¿Cómo será andar solito allá en la muerte? No canto –no hay ánimo-, pienso ya de regreso con sensaciones de mierda.

Tristeza.

A qué cielo van los aplastados, los muertos de miedo por el cagazo. Y qué hacemos ahora con este reflejo de escaparle al vértigo de nuestros alborotados y multitudinarios placeres que hasta antes de esta última vez nos parecían encantadores.

Subidos a una manija bárbara.
Chasqueando la lengua ¡exultantes!
Fumando los árboles del paraíso que nos hacían jugar con vos.
Tomándonos las líneas de los cordones de la vereda.
Bebiendo el agua podrida -gateando alcoholes- como quien peregrina de rodillas, ciego.

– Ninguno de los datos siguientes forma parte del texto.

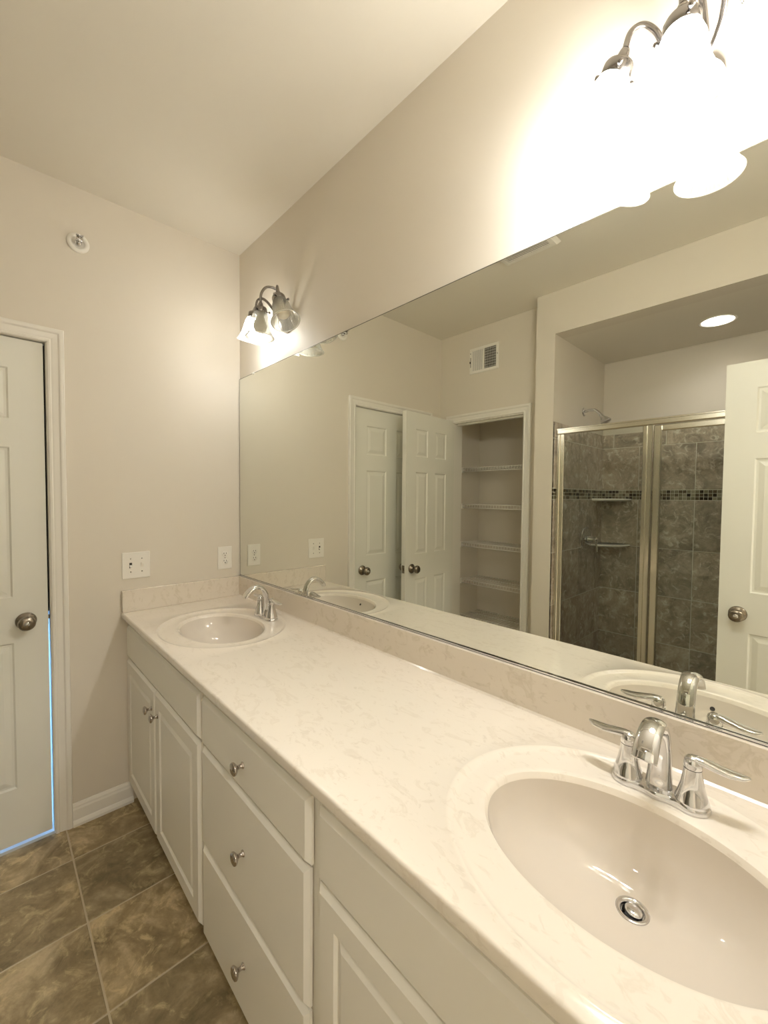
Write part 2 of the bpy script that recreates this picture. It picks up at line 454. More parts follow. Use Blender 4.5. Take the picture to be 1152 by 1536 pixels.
# ------------------------------------------------------------------ panelled slabs
def slab(b, W_, Hh, th, panels, off=0.0, groove=((0, 0), (.006, -.006), (.014, -.0065), (.034, -.0015)), both=True, bev=0.0015):
    """slab in local x (0..W_), z (0..Hh), front face y=0 facing -y, back y=th. groove: (inset, depth)"""
    xs = sorted({0.0, W_} | {round(p[0], 5) for p in panels} | {round(p[1], 5) for p in panels})
    zs = sorted({0.0, Hh} | {round(p[2], 5) for p in panels} | {round(p[3], 5) for p in panels})
    def ispan(xa, xb, za, zb):
        for p in panels:
            if xa >= p[0] - 1e-4 and xb <= p[1] + 1e-4 and za >= p[2] - 1e-4 and zb <= p[3] + 1e-4: return True
        return False
    for side in ((0, 1) if both else (0,)):
        y0 = 0 if side == 0 else th; sg = 1 if side == 0 else -1
        def q(pts):
            b.add(pts if side == 0 else pts[::-1], [(0, 1, 2, 3)])
        for i in range(len(xs) - 1):
            for j in range(len(zs) - 1):
                if not ispan(xs[i], xs[i + 1], zs[j], zs[j + 1]):
                    q([(xs[i], y0, zs[j]), (xs[i + 1], y0, zs[j]), (xs[i + 1], y0, zs[j + 1]), (xs[i], y0, zs[j + 1])])
        for p in panels:
            def rg(ins, dep):
                y = y0 - sg * dep
                return [(p[0] + ins, y, p[2] + ins), (p[1] - ins, y, p[2] + ins), (p[1] - ins, y, p[3] - ins), (p[0] + ins, y, p[3] - ins)]
            rs = [rg(*g) for g in groove]
            for a, c in zip(rs[:-1], rs[1:]):
                for k in range(4):
                    k2 = (k + 1) % 4; q([a[k], a[k2], c[k2], c[k]])
            q(rs[-1])
    if not both: b.add([(0, th, 0), (W_, th, 0), (W_, th, Hh), (0, th, Hh)], [(0, 3, 2, 1)])
    b.add([(0, 0, 0), (W_, 0, 0), (W_, 0, Hh), (0, 0, Hh), (0, th, 0), (W_, th, 0), (W_, th, Hh), (0, th, Hh)],
          [(0, 4, 5, 1), (3, 2, 6, 7), (0, 3, 7, 4), (1, 5, 6, 2)])

DHT = 2.030
def door_panels(W_):
    st = .108; mul = .105 if W_ > .65 else .09
    pw = (W_ - 2 * st - mul) / 2; out = []
    for x0 in (st, st + pw + mul):
        for z0, z1 in ((.228, .822), (1.005, 1.602), (1.714, 1.913)): out.append((x0, x0 + pw, z0, z1))
    return out
def xform(o, loc, rz): o.location = loc; o.rotation_euler = (0, 0, rz)

def knob_meshes(parent, x, z, th, lockside=0):
    """knob on both faces of a slab (local coordinates)"""
    for sd in (0, 1):
        ax = (0, -1, 0) if sd == 0 else (0, 1, 0); y = 0 if sd == 0 else th
        k = MB()
        k.lathe([(0, 0), (.033, 0), (.034, .004), (.030, .009), (.016, .012), (.0125, .018), (.012, .028), (.017, .034), (.0255, .042), (.0285, .052), (.0275, .060), (.022, .066), (.010, .068), (0, .068)], (x, y, z), ax, 40)
        kn = k.build('door_knob', DKNICK, parent)
        if sd == lockside:
            c = MB(); s_ = -1 if sd == 0 else 1
            c.lathe([(0.009, 0), (.009, .003), (0, .003)], (x, y + s_ * .0665, z), ax, 20)
            c.box((x - .0065, y + s_ * .069, z - .0022), (x + .0065, y + s_ * .075, z + .0022), bev=.001)
            c.build('turn_button', CHROME, kn)
    l = MB(); l.box((-.0012, th / 2 - .012, z - .028), (.0003, th / 2 + .012, z + .028)); l.box((-.006, th / 2 - .006, z - .008), (0, th / 2 + .006, z + .008), bev=.002)
    l.build('latch', DKNICK, parent)

def hinges(parent, W_, th, y):
    for z in (.20, 1.02, 1.83):
        h = MB(); h.lathe([(0, -.045), (.0055, -.045), (.0055, .045), (0, .045)], (W_ + .004, y, z), (0, 0, 1), 14)
        h.box((W_ - .0006, min(y, th), z - .044), (W_ + .0006, max(0, th - .004), z + .044))
        h.build('hinge', NICKEL, parent)

def door(name, W_, loc, rz, lockside=0, hy=0):
    r = empty(name, loc); r.rotation_euler = (0, 0, rz)
    b = MB(); slab(b, W_, DHT, .035, door_panels(W_)); b.build('door_slab', DOORP, r)
    knob_meshes(r, .070, .905, .035, lockside)
    hinges(r, W_, .035, hy)
    return r
# far wall door: latch edge towards the mirror wall; local x -> -Y, front (-y local) must face +X
# rotation -90deg: local x->(0,-1), local y->(1,0) ; front -y faces -X.  We want +X so build with back side as front.
d1 = struct(door('door_1', .700, (-.047, DY0, .016), -pi / 2, lockside=1, hy=0.0))
# linen closet door, swung open; latch end free, hinge on the left jamb
d2 = struct(door('door_2', .582, (.128, -1.150, .014), -pi / 2 - .040, lockside=5, hy=0.0))
# entry door swung open in front of the shower wall, free edge at x=1.873
d3 = struct(door('door_3', .600, (1.873, -1.500, .014), 0.0, lockside=1, hy=.035))
S('gap_light_block', GAPDARK, ((-.060, DY0 + .0065, .94), (-.0485, DY0 - .012, DZ - .012)))  # added dark strip that blocks daylight in the upper door gap
S('trim_8', GAPDARK, ((-.075, DY0 - .002, DZ - .012), (-.060, DY1 + .002, DZ - .012 - .001)))

# ------------------------------------------------------------------ vanity cabinets
YF = -.533
def cab_box(name, x0, x1, lab, drawers=False):
    r = empty(name, (x0, YF, 0)); w = x1 - x0
    b = MB()
    t = .018
    b.box((0, 0, .10), (t, .52, .868)); b.box((w - t, 0, .10), (w, .52, .868)); b.box((t, 0.02, .10), (w - t, .52, .118)); b.box((t, .508, .118), (w - t, .52, .868))
    b.build('body', CAB, r)
    f = MB()
    zr = (.10, .684, .868)
    f.box((0, -.001, .10), (.038, .018, .868)); f.box((w - .038, -.001, .10), (w, .018, .868))
    f.box((.038, -.001, .10), (w - .038, .018, .13)); f.box((.038, -.001, .828), (w - .038, .018, .868)); f.box((.038, -.001, .665), (w - .038, .018, .70))
    if drawers: f.box((.038, -.001, .368), (w - .038, .018, .402))
    f.build('face_frame', CAB, r)
    k = MB(); k.box((0, .070, 0), (w, .085, .10)); k.build('toe_kick', CAB, r)
    tag(r, lab, 'cabinet', 'vanity base cabinets')
    return r
def front(b, x0, x1, z0, z1, panel=None):
    """cabinet front, 19 mm thick with stepped ogee edge, faces -y at y=-.020"""
    prof = [(0, -.0045), (0, -.0105), (.002, -.0120), (.0100, -.0195), (.0105, -.020)]
    rs = [[(x0 + i, y, z0 + i), (x1 - i, y, z0 + i), (x1 - i, y, z1 - i), (x0 + i, y, z1 - i)] for i, y in prof]
    b.add(rs[0], [(0, 3, 2, 1)])
    for a, c in zip(rs[:-1], rs[1:]):
        for k in range(4):
            k2 = (k + 1) % 4; b.add([a[k], a[k2], c[k2], c[k]], [(0, 1, 2, 3)])
    i = .0105; X0, X1, Z0, Z1 = x0 + i, x1 - i, z0 + i, z1 - i; y = -.020
    if not panel: b.add([(X0, y, Z0), (X1, y, Z0), (X1, y, Z1), (X0, y, Z1)], [(0, 1, 2, 3)]); return
    m = panel
    rr = [[(X0, y, Z0), (X1, y, Z0), (X1, y, Z1), (X0, y, Z1)]]
    for ins, dep in ((m, 0), (m + .005, .0065), (m + .008, .0070), (m + .021, .0008), (m + .022, .0004)):
        rr.append([(X0 + ins, y + dep, Z0 + ins), (X1 - ins, y + dep, Z0 + ins), (X1 - ins, y + dep, Z1 - ins), (X0 + ins, y + dep, Z1 - ins)])
    for a, c in zip(rr[:-1], rr[1:]):
        for k in range(4):
            k2 = (k + 1) % 4; b.add([a[k], a[k2], c[k2], c[k]], [(0, 1, 2, 3)])
    b.add(rr[-1], [(0, 1, 2, 3)])
def pull(parent, x, z):
    k = MB(); k.lathe([(0, 0), (.0085, 0), (.0085, .0015), (.0055, .004), (.0045, .010), (.0055, .014), (.011, .018), (.0155, .0215), (.0165, .0245), (.0150, .0275), (.010, .0295), (.004, .0305), (0, .0305)], (x, -.020, z), (0, -1, 0), 32)
    return k.build('knob', CHROMEK, parent)
CHROMEK = mat('polished_nickel_knob', (0.55, 0.50, 0.46), 0.12, 1.0)
def mk_front(parent, kind, x0, x1, z0, z1, panel=None, kx=None, kz=None):
    b = MB(); front(b, x0, x1, z0, z1, panel); o = b.build(kind, CAB, parent)
    if kx is not None: pull(o, kx, kz)
    return o
Z1, Z2, Z3, Z4 = .835, .692, .683, .105
c1 = cab_box('sink_base_cabinet', .002, .927, 'greige sink base cabinet at the far wall, two panelled doors under a knobless front')
mk_front(c1, 'false_drawer_front', .010, .914, Z2, Z1)
mk_front(c1, 'door', .010, .452, Z4, Z3, .045, .412, .60)
mk_front(c1, 'door', .455, .914, Z4, Z3, .045, .492, .60)
c2 = cab_box('drawer_base_cabinet', .928, 1.5265, 'greige three-drawer cabinet with one knob per drawer, between the two sink cabinets', True)
ox = .928
mk_front(c2, 'drawer', .938 - ox, 1.512 - ox, Z2, Z1, None, 1.222 - ox, .763)
mk_front(c2, 'drawer', .938 - ox, 1.508 - ox, .390, Z3, None, 1.222 - ox, .537)
mk_front(c2, 'drawer', .938 - ox, 1.508 - ox, Z4, .381, None, 1.222 - ox, .243)
c3 = cab_box('sink_base_cabinet', 1.5275, 2.498, 'greige sink base cabinet nearest the viewer, below the large foreground basin')
ox = 1.5275
mk_front(c3, 'false_drawer_front', 1.543 - ox, 2.478 - ox, Z2, Z1)
mk_front(c3, 'door', 1.543 - ox, 2.009 - ox, Z4, Z3, .045, 1.965 - ox, .60)
mk_front(c3, 'door', 2.012 - ox, 2.478 - ox, Z4, Z3, .045, 2.055 - ox, .60)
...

Ya ahora pálidos por las noticias que nos enlutan, nos queda abrazarnos al ángel de la soledad que nos salvó esta otra vez y devolvió al calor del hogar, de la compañera y de los hijos.

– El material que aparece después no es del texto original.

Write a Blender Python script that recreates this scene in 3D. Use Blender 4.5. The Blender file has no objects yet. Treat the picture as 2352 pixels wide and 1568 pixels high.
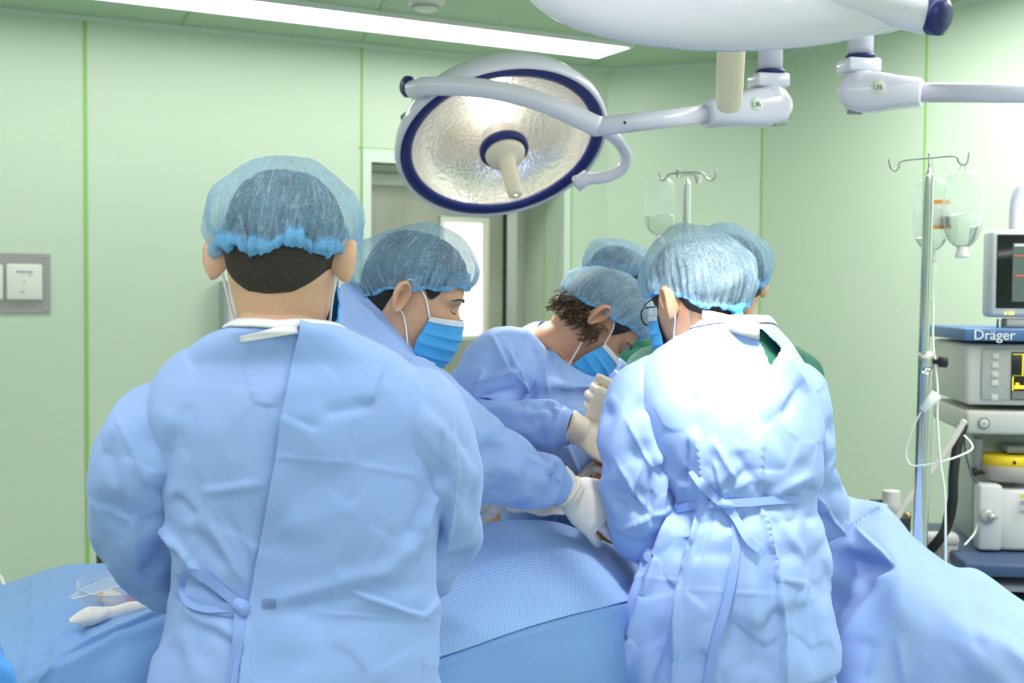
import bpy, bmesh, math, random
import numpy as np
from mathutils import Vector, Matrix

# ------------------------------------------------------------------ camera, light, exposure
S = bpy.context.scene
C = S.collection
W, H, F = 2352.0, 1568.0, 2770.0
CAM = np.array([0.0, 0.0, 1.55])
PITCH, ROLL = math.radians(2.0), math.radians(0.4)
cam_data = bpy.data.cameras.new('camera')
cam = bpy.data.objects.new('camera', cam_data); C.objects.link(cam)
R_cam = Matrix.Rotation(math.pi/2 - PITCH, 3, 'X') @ Matrix.Rotation(ROLL, 3, 'Z')
cam.matrix_world = Matrix.Translation(CAM) @ R_cam.to_4x4()
cam_data.sensor_width = 36.0
cam_data.lens = F / W * 36.0
cam_data.clip_start = 0.05
cam_data.dof.use_dof = True
cam_data.dof.focus_distance = 2.0
cam_data.dof.aperture_fstop = 5.6
S.camera = cam
S.view_settings.view_transform = 'Standard'
S.view_settings.look = 'None'
S.view_settings.gamma = 1.0
S.view_settings.use_curve_mapping = False
S.view_settings.exposure = 0.0
S.cycles.caustics_reflective = True; S.cycles.caustics_refractive = False
S.cycles.max_bounces = 9; S.cycles.diffuse_bounces = 4; S.cycles.glossy_bounces = 3; S.cycles.transmission_bounces = 6; S.cycles.transparent_max_bounces = 12
S.cycles.adaptive_threshold = 0.04

world = bpy.data.worlds.new('world'); S.world = world
world.use_nodes = True
world.node_tree.nodes['Background'].inputs[0].default_value = (0.9, 0.95, 1.0, 1)
world.node_tree.nodes['Background'].inputs[1].default_value = 0.1
LAMP_B = 14.0  # emission strength of the added strip lights out of view
LAMP_W = 6.5       # ceiling diffusers (emission strength)
BEAM_A, BEAM_B = 150.0, 200.0   # surgical lamps (W)

RC = np.array(R_cam)
def P(px, py, D):
    """the point of the room at distance D (metres, along the room's y) seen at this place of the photograph"""
    d = RC @ np.array([(px - W/2)/F, -(py - H/2)/F, -1.0])
    return CAM + d * (D / d[1])
def proj(p):
    q = (np.asarray(p) - CAM) @ RC
    return q[..., 0]/-q[..., 2]*F + W/2, H/2 - q[..., 1]/-q[..., 2]*F

# ------------------------------------------------------------------ materials
MATS = {}
def mat(name, col, rough=0.5, metal=0.0, spec=0.5, emit=None, estr=0.0, trans=0.0, ior=1.45, sss=0.0, coat=0.0, sheen=0.0, build=None):
    if name in MATS: return MATS[name]
    m = bpy.data.materials.new(name); m.use_nodes = True
    b = m.node_tree.nodes['Principled BSDF']
    b.inputs['Base Color'].default_value = (*col, 1)
    b.inputs['Roughness'].default_value = rough
    b.inputs['Metallic'].default_value = metal
    b.inputs['Specular IOR Level'].default_value = spec
    b.inputs['IOR'].default_value = ior
    b.inputs['Transmission Weight'].default_value = trans
    b.inputs['Coat Weight'].default_value = coat
    b.inputs['Sheen Weight'].default_value = sheen
    if sss:
        b.inputs['Subsurface Weight'].default_value = sss
        b.inputs['Subsurface Radius'].default_value = (0.012, 0.005, 0.003)
        b.inputs['Subsurface Scale'].default_value = 1.0
    if emit is not None:
        b.inputs['Emission Color'].default_value = (*emit, 1)
        b.inputs['Emission Strength'].default_value = estr
    if build: build(m.node_tree, b)
    MATS[name] = m
    return m
def N(t, kind, **kw):
    n = t.nodes.new(kind)
    for k, v in kw.items():
        if k in n.inputs.keys(): n.inputs[k].default_value = v
        else: setattr(n, k, v)
    return n
def noise_bump(scale, strength, detail=3, dist=0.002, coords='Object', stretch=None):
    def f(t, b):
        tc = N(t, 'ShaderNodeTexCoord')
        src = tc.outputs[coords]
        if stretch:
            mp = N(t, 'ShaderNodeMapping'); mp.inputs['Scale'].default_value = stretch
            t.links.new(src, mp.inputs[0]); src = mp.outputs[0]
        n = N(t, 'ShaderNodeTexNoise', Scale=scale, Detail=detail)
        t.links.new(src, n.inputs['Vector'])
        bp = N(t, 'ShaderNodeBump', Strength=strength, Distance=dist)
        t.links.new(n.outputs['Fac'], bp.inputs['Height'])
        t.links.new(bp.outputs[0], b.inputs['Normal'])
    return f
def mottled(c1, c2, scale, detail=3, bump=0.0, bscale=None, stretch=None):
    def f(t, b):
        tc = N(t, 'ShaderNodeTexCoord'); src = tc.outputs['Object']
        if stretch:
            mp = N(t, 'ShaderNodeMapping'); mp.inputs['Scale'].default_value = stretch
            t.links.new(src, mp.inputs[0]); src = mp.outputs[0]
        n = N(t, 'ShaderNodeTexNoise', Scale=scale, Detail=detail)
        t.links.new(src, n.inputs['Vector'])
        r = N(t, 'ShaderNodeValToRGB')
        r.color_ramp.elements[0].color = (*c1, 1); r.color_ramp.elements[1].color = (*c2, 1)
        r.color_ramp.elements[0].position = 0.3; r.color_ramp.elements[1].position = 0.7
        t.links.new(n.outputs['Fac'], r.inputs[0])
        t.links.new(r.outputs[0], b.inputs['Base Color'])
        if bump:
            n2 = N(t, 'ShaderNodeTexNoise', Scale=bscale or scale*3, Detail=4)
            t.links.new(src, n2.inputs['Vector'])
            bp = N(t, 'ShaderNodeBump', Strength=bump, Distance=0.002)
            t.links.new(n2.outputs['Fac'], bp.inputs['Height']); t.links.new(bp.outputs[0], b.inputs['Normal'])
    return f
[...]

Lágrimas, al escribir la palabra hijos, al recibir ese mensaje, y el otro, y tanta muestra de preocupación por la vida de uno, los otros de esos unos: todos los que llegamos sanos a casa, la mirada extraviada, la tristeza atascada.

Los hijos preguntan cómo estuvo el recital papi. Muy bueno dije, por decir, y me mordí los labios. 

Qué dirán los hijos que se cayeron de los brazos de las madres que se treparon a los techos porque no llegaba la aurora, llegaba la masa que intentaba salir e iba a aplastarlas.

Calles cerradas detrás de una tapia que promete ser la salida, y no. Carteles que nos guiaban mal, nadie que diga por dónde ¡Dónde!

¿Dónde están los pibes de chaleco naranja que antes tapizaban los shows indicándonos a los gritos las puertas del nuevo cielo?

¿Por qué al salir no se abrieron las tapias que vallaban las calles, como en Gualeguaychú o Tandil? 

¿Zona liberada? ¿Encerrona mortal? Si nos habían avisado por altavoces que “salgan tranquilos, están todas las puertas abiertas”.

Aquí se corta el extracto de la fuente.